Nokia bought up the Symbian shares it didn’t already own, for a cool £209m, so that it could bequeath them to the Symbian Foundation and thus facilitate its creation.

Nokia also gifted the Symbian OS and S60 user interface software to the Foundation, while Sony Ericsson and Motorola contributed technology from the UIQ user interface, and Japan’s NTT DoCoMo gave assets from the MOAP(S) platform.

S60, UIQ, MOAP(S)… What’s with all the weird acronyms?
Historically there have been various flavours of the Symbian OS – UIQ, for instance, was a graphical layer built on it that also provided additional functionality. It was mostly used on Sony Ericsson and Motorola devices. S60 is another such skin – used by LG, Nokia, Samsung and others.

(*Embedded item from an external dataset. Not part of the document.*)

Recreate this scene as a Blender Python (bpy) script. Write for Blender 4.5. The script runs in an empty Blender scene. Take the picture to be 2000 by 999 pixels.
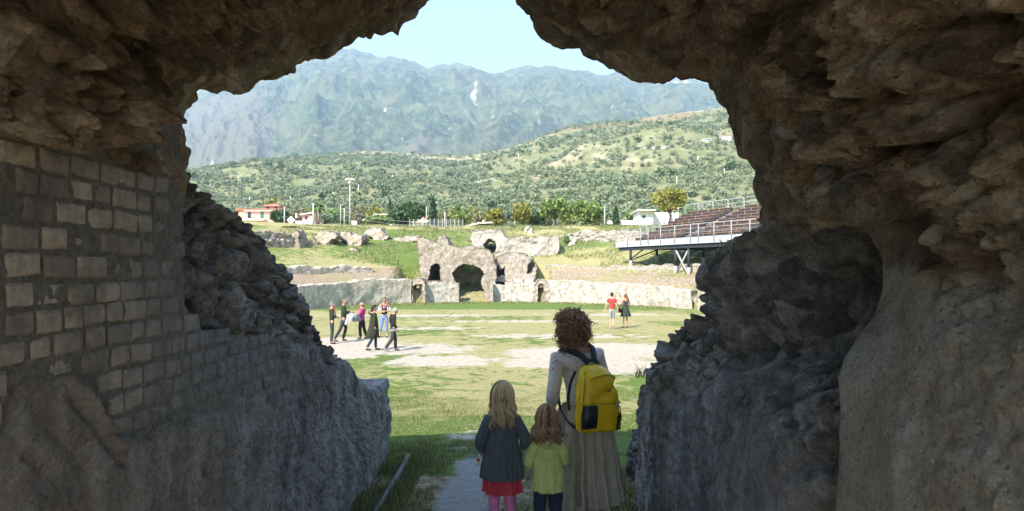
import bpy, math, random
import numpy as np
from mathutils import Vector, Matrix
random.seed(7); RNG = np.random.default_rng(7)
SC = bpy.context.scene; COL = SC.collection
rad = math.radians; pi = math.pi
# ------------------------------------------------------------------ camera, sky, sun, exposure
CZ = 2.8; FPX = 1333.0; HY = 530.0
cam = bpy.data.cameras.new('camera'); camo = bpy.data.objects.new('camera', cam); COL.objects.link(camo)
camo.location = (0, 0, CZ); camo.rotation_euler = (rad(90), 0, 0)
cam.sensor_width = 36; cam.lens = 36*FPX/2000; cam.shift_y = (HY-499.5)/2000
cam.clip_start = .05; cam.clip_end = 30000
SC.camera = camo
HAZE = 2.0e-4
SUN_AZ, SUN_EL = rad(32), rad(41)            # light travels towards +x*sin(az), +y*cos(az)
sdir = Vector((math.sin(SUN_AZ)*math.cos(SUN_EL), math.cos(SUN_AZ)*math.cos(SUN_EL), -math.sin(SUN_EL)))
W = bpy.data.worlds.new('World'); SC.world = W; W.use_nodes = True
nt = W.node_tree; bg = nt.nodes['Background']; sky = nt.nodes.new('ShaderNodeTexSky'); sky.sky_type = 'NISHITA'
sky.sun_disc = False; sky.sun_elevation = SUN_EL; sky.sun_rotation = math.atan2(-sdir.x, -sdir.y)
sky.altitude = 200; sky.air_density = 1.0; sky.dust_density = .3; sky.ozone_density = 2.6
nt.links.new(sky.outputs[0], bg.inputs[0]); bg.inputs[1].default_value = .15
sl = bpy.data.lights.new('sun', 'SUN'); sl.energy = 5; sl.angle = rad(.5); sl.color = (1, .94, .84)
so = bpy.data.objects.new('sun', sl); COL.objects.link(so); so.rotation_euler = sdir.to_track_quat('-Z', 'Y').to_euler(); so.location = (-20, -30, 60)
vs = SC.view_settings; vs.view_transform = 'Standard'; vs.look = 'None'; vs.exposure = 1.5; vs.gamma = 1
SC.render.engine = 'CYCLES'; SC.cycles.use_denoising = True
SC.cycles.max_bounces = 8; SC.cycles.diffuse_bounces = 6; SC.cycles.volume_bounces = 1; SC.cycles.transparent_max_bounces = 8

def P(px, py, d): return ((px-1000)/FPX*d, d, CZ-(py-HY)/FPX*d)
# ------------------------------------------------------------------ numpy noise
def _h(i, j, k, s):
    with np.errstate(over='ignore'):
        n = (i.astype(np.uint32)*np.uint32(374761393) + j.astype(np.uint32)*np.uint32(668265263) + k.astype(np.uint32)*np.uint32(2147483647) + np.uint32(s*974634777 & 0xffffffff))
        n = (n ^ (n >> np.uint32(13)))*np.uint32(1274126177); n = (n ^ (n >> np.uint32(16)))*np.uint32(2246822519); n = n ^ (n >> np.uint32(15))
    return (n & np.uint32(0xffffff)).astype(np.float64)/0xffffff
def noise(p, s=0):
    p = np.asarray(p, float); i = np.floor(p).astype(np.int64); f = p-i; f = f*f*f*(f*(f*6-15)+10); r = 0
    for a in (0, 1):
        for b in (0, 1):
            for c in (0, 1):
                r = r + _h(i[:, 0]+a, i[:, 1]+b, i[:, 2]+c, s)*(f[:, 0] if a else 1-f[:, 0])*(f[:, 1] if b else 1-f[:, 1])*(f[:, 2] if c else 1-f[:, 2])
    return r*2-1
def fbm(p, o=4, s=0, g=.5):
    r = 0; a = 1
    for k in range(o): r = r+a*noise(p*2**k, s+k*7); a *= g
    return r
def ridged(p, o=4, s=0):
    r = 0; a = 1
    for k in range(o): r = r+a*(1-2*np.abs(noise(p*2**k, s+k*7))); a *= .5
    return r
def worley(p, s=0):
    i = np.floor(p).astype(np.int64); f1 = np.full(len(p), 9.); f2 = f1.copy(); idn = np.zeros(len(p))
    for a in (-1, 0, 1):
        for b in (-1, 0, 1):
            for c in (-1, 0, 1):
                x, y, z = i[:, 0]+a, i[:, 1]+b, i[:, 2]+c
                d = np.sqrt((x+_h(x, y, z, s)-p[:, 0])**2+(y+_h(x, y, z, s+1)-p[:, 1])**2+(z+_h(x, y, z, s+2)-p[:, 2])**2)
                nw = d < f1; f2 = np.where(nw, f1, np.minimum(f2, d)); f1 = np.where(nw, d, f1)
    return f1, f2
def A3(x, y, z=0.): 
    x, y, z = np.broadcast_arrays(np.asarray(x, float), y, z); return np.stack([x.ravel(), y.ravel(), z.ravel()], 1)
def ss(x, a, b): t = np.clip((x-a)/(b-a), 0, 1); return t*t*(3-2*t)
# ------------------------------------------------------------------ scene helpers
def props(o, label=None, cat=None, group=None, kind=None):
    if label: o['label'] = label
    if cat: o['category'] = cat
    if group: o['group'] = group
    if kind: o['kind'] = kind
    return o
def empty(name, loc=(0, 0, 0), label=None, cat=None, group=None, rz=0):
    o = bpy.data.objects.new(name, None); COL.objects.link(o); o.location = loc; o.rotation_euler = (0, 0, rz); o.empty_display_size = .2
    return props(o, label, cat, group)
def mk(name, V, F, mats=None, parent=None, smooth=False, attr=None, mi=None, loc=None):
    V = np.asarray(V, np.float32).reshape(-1, 3)
    if not isinstance(F, (list, tuple)): F = [F]
    F = [np.asarray(f, np.int32) for f in F if len(f)]
    me = bpy.data.meshes.new(name); me.vertices.add(len(V)); me.vertices.foreach_set('co', V.ravel())
    tot = np.concatenate([np.full(len(f), f.shape[1], np.int32) for f in F]); idx = np.concatenate([f.ravel() for f in F])
    me.loops.add(len(idx)); me.loops.foreach_set('vertex_index', idx)
    me.polygons.add(len(tot)); me.polygons.foreach_set('loop_start', np.concatenate([[0], np.cumsum(tot)[:-1]]).astype(np.int32))
    try: me.polygons.foreach_set('loop_total', tot)
    except Exception: pass
    me.update(calc_edges=True)
    if attr:
        for k, a in attr.items():
            at = me.attributes.new(k, 'FLOAT', 'POINT'); at.data.foreach_set('value', np.asarray(a, np.float32))
    if mats:
        for m in (mats if isinstance(mats, (list, tuple)) else [mats]): me.materials.append(m)
    if mi is not None: me.polygons.foreach_set('material_index', np.asarray(mi, np.int32))
    me.polygons.foreach_set('use_smooth', np.full(len(tot), bool(smooth)))
    me.validate()
    o = bpy.data.objects.new(name, me); COL.objects.link(o)
    if parent: o.parent = parent
    if loc: o.location = loc
    return o
def grid(nu, nv, wrap=False):
    i = np.arange(nu if wrap else nu-1)[:, None]; j = np.arange(nv-1)[None, :]; i2 = (i+1) % nu
    return np.stack([(i*nv+j), (i2*nv+j), (i2*nv+j+1), (i*nv+j+1)], -1).reshape(-1, 4)
class MB:
    def __init__(s): s.v = []; s.f4 = []; s.f3 = []; s.n = 0; s.m4 = []; s.m3 = []
    def add(s, V, F, m=0):
        V = np.asarray(V, float).reshape(-1, 3); F = np.asarray(F)+s.n; s.v.append(V); s.n += len(V)
        (s.f4 if F.shape[1] == 4 else s.f3).append(F); (s.m4 if F.shape[1] == 4 else s.m3).extend([m]*len(F)); return s
    def box(s, c, d, rz=0, m=0, ax=None):
        x, y, z = np.array(d)/2; V = np.array([[a, b, e] for a in (-x, x) for b in (-y, y) for e in (-z, z)])
        if ax is not None: V = V@np.array(ax).T
        elif rz: c_, s_ = math.cos(rz), math.sin(rz); V = V@np.array([[c_, s_, 0], [-s_, c_, 0], [0, 0, 1]])
        return s.add(V+np.array(c), [[0, 1, 3, 2], [4, 6, 7, 5], [0, 4, 5, 1], [2, 3, 7, 6], [0, 2, 6, 4], [1, 5, 7, 3]], m)
    def tube(s, pts, r, n=6, m=0, cap=True):
        V, F = tube(pts, r, n); s.add(V, F, m)
        if cap and n <= 12:
            b = len(V)-n
            for k in range(1, n-1): s.f3.append(np.array([[0, k+1, k]])+s.n-len(V)); s.f3.append(np.array([[b, b+k, b+k+1]])+s.n-len(V)); s.m3 += [m, m]
        return s
    def beam(s, a, b, w, h, m=0):
        a = np.array(a, float); b = np.array(b, float); t = b-a; L = np.linalg.norm(t); t = t/L
        up = np.array([0, 0, 1.]) if abs(t[2]) < .95 else np.array([1., 0, 0]); sd = np.cross(t, up); sd /= np.linalg.norm(sd); u = np.cross(sd, t)
        return s.box((a+b)/2, (w, L, h), m=m, ax=np.stack([sd, t, u], 1))
    def build(s, name, mats=None, parent=None, smooth=False, loc=None):
        F = []; mi = []
        if s.f4: F.append(np.concatenate(s.f4)); mi += s.m4
        if s.f3: F.append(np.concatenate(s.f3)); mi += s.m3
        return mk(name, np.concatenate(s.v), F, mats, parent, smooth, mi=mi, loc=loc)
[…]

The code from all the different flavours of Symbian has been given over to the Foundation. But the plan for the all-new Symbian platform is unification – in other words, not having several different flavours of OS making life harder for developers. Instead there will be one unified platform with a common user interface framework.

And fewer acronyms?
Hopefully.

So when exactly are we going to see this all-new unified Symbian OS platform?
Good question.

Writing on the Symbian Foundation blog earlier this year, David Wood, a member of the Foundation’s leadership team, said the first devices based on Symbian^2 – the first open version of the OS – could be reaching the market around the end of 2009 – “depending on the integration plans, the level of customisation, and the design choices made by manufacturers”.

Platform releases are planned twice yearly, so you can expect a Symbian^3 release to follow six months later.

For more on the release schedule see the Symbian Foundation blog.

Whether this timescale is quick enough for the OS to catch up with the functionality and usability of rival platforms such as iPhone and Android remains to be seen. But it’s worth stressing that even if it’s not currently quite as fancy as its competitors, Symbian still has the largest marketshare of all the smartphone OSes out there (albeit a declining one) – with 51 per cent of the market in the second quarter of this year, according to analyst Gartner. By contrast, Android’s share was just under two per cent.

Anything else?
Smartphones are not necessarily the only mobile gadgets on the Foundation’s radar – for instance it has demoed a version of the OS running on an Atom based motherboard from Intel. Atom chips are of course often found in netbooks.